Each line from the top of the listing through the one holding "from mathutils import Vector, Matrix" should be restated word for word, with nothing added and no pictures.

· · · · · · ·

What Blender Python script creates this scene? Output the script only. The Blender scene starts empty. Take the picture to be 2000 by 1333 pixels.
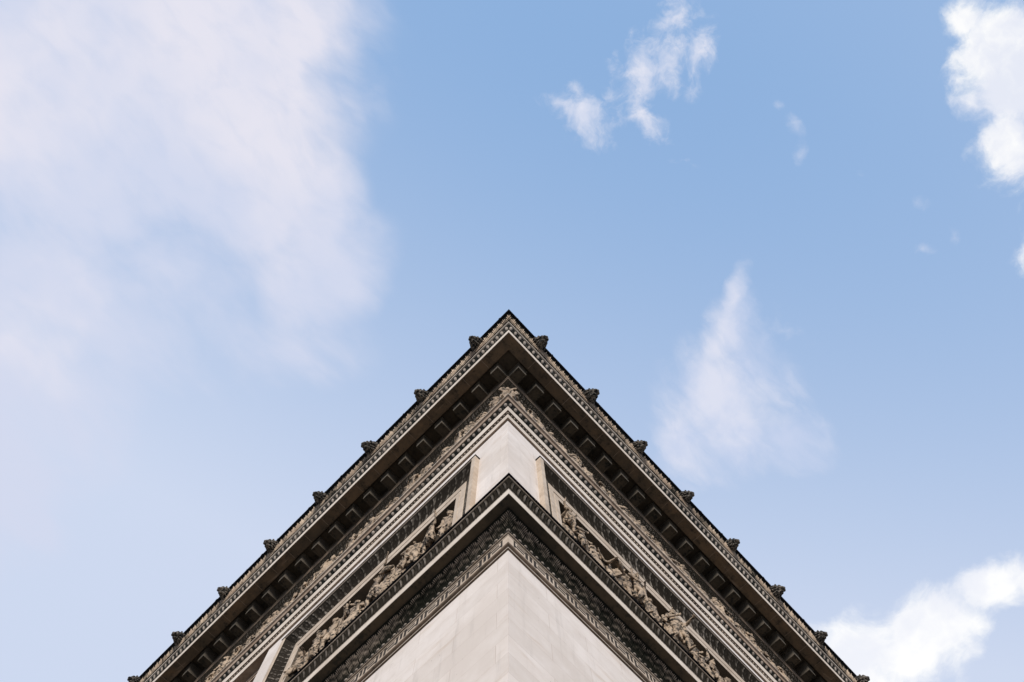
import bpy, math, random
import numpy as np
from mathutils import Vector, Matrix

S = bpy.context.scene
COL = S.collection

# ------------------------------------------------------------------ camera
A0, B0 = 4.1778, 4.3308            # horizontal distance from the camera to the two faces of the arch
EYE = 1.6
cam = bpy.data.cameras.new("camera")
camo = bpy.data.objects.new("camera", cam)
COL.objects.link(camo)
cr = Vector((0.699405, -0.71457156, 0.01483691))
cu = Vector((-0.67535215, -0.65393822, 0.34097549))
cf = Vector((0.23394896, 0.2485001, 0.9399551))
camo.matrix_world = Matrix(((cr.x, cu.x, -cf.x, 0), (cr.y, cu.y, -cf.y, 0), (cr.z, cu.z, -cf.z, EYE), (0, 0, 0, 1)))
cam.sensor_fit = 'HORIZONTAL'
cam.sensor_width = 36.0
cam.lens = 2149.104 / 2000 * 36
cam.shift_x = (1000 - 957.148) / 2000
cam.shift_y = (1129.05 - 666.5) / 2000
cam.clip_end = 5000
S.camera = camo


def gno(px, py):
    """zenith-centred sky coordinates (x/z, y/z) of a direction seen at photo pixel px, py"""
    v = cr * ((px - 957.148) / 2149.104) - cu * ((py - 1129.05) / 2149.104) + cf
    return np.array([v.x / v.z, v.y / v.z])


# ------------------------------------------------------------------ exposure
S.view_settings.view_transform = 'Standard'
S.view_settings.look = 'None'
S.view_settings.exposure = 0.0
S.view_settings.gamma = 1.0

# ------------------------------------------------------------------ sun
SUN_EL, SUN_ROT = math.radians(25), math.radians(227)
sl = bpy.data.lights.new("sun", 'SUN')
sl.energy = 4.3
sl.angle = math.radians(16)
sl.color = (1.0, 0.95, 0.90)
so = bpy.data.objects.new("sun", sl)
sd = Vector((math.sin(SUN_ROT) * math.cos(SUN_EL), math.cos(SUN_ROT) * math.cos(SUN_EL), math.sin(SUN_EL)))
so.rotation_euler = sd.to_track_quat('Z', 'Y').to_euler()
so.location = sd * 60
COL.objects.link(so)

# ------------------------------------------------------------------ world: sky and clouds, laid out by direction
W = bpy.data.worlds.new("World")
S.world = W
W.use_nodes = True
nt = W.node_tree
nt.nodes.clear()
N = nt.nodes.new


def L(a, b): nt.links.new(a, b)


def setin(sock, v):
    if hasattr(v, 'is_output'):
        L(v, sock)
    else:
        sock.default_value = v


def M(op, a, b=None, c=None, clamp=False):
    n = N('ShaderNodeMath'); n.operation = op; n.use_clamp = clamp
    setin(n.inputs[0], a)
    if b is not None: setin(n.inputs[1], b)
    if c is not None: setin(n.inputs[2], c)
    return n.outputs[0]


def VM(op, a, b=None):
    n = N('ShaderNodeVectorMath'); n.operation = op
    setin(n.inputs[0], a)
    if b is not None: setin(n.inputs['Scale' if op == 'SCALE' else 1], b)
    return n


def smooth(x, lo, hi, a=0.0, b=1.0):
    n = N('ShaderNodeMapRange'); n.interpolation_type = 'SMOOTHSTEP'
    setin(n.inputs[0], x)
    n.inputs[1].default_value = lo; n.inputs[2].default_value = hi
    n.inputs[3].default_value = a; n.inputs[4].default_value = b
    return n.outputs[0]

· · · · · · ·

#### Exercise answer
What Blender Python script creates this scene? Output the script only. The Blender scene starts empty. Take the picture to be 2000 by 1333 pixels.
import bpy, math, random
import numpy as np
from mathutils import Vector, Matrix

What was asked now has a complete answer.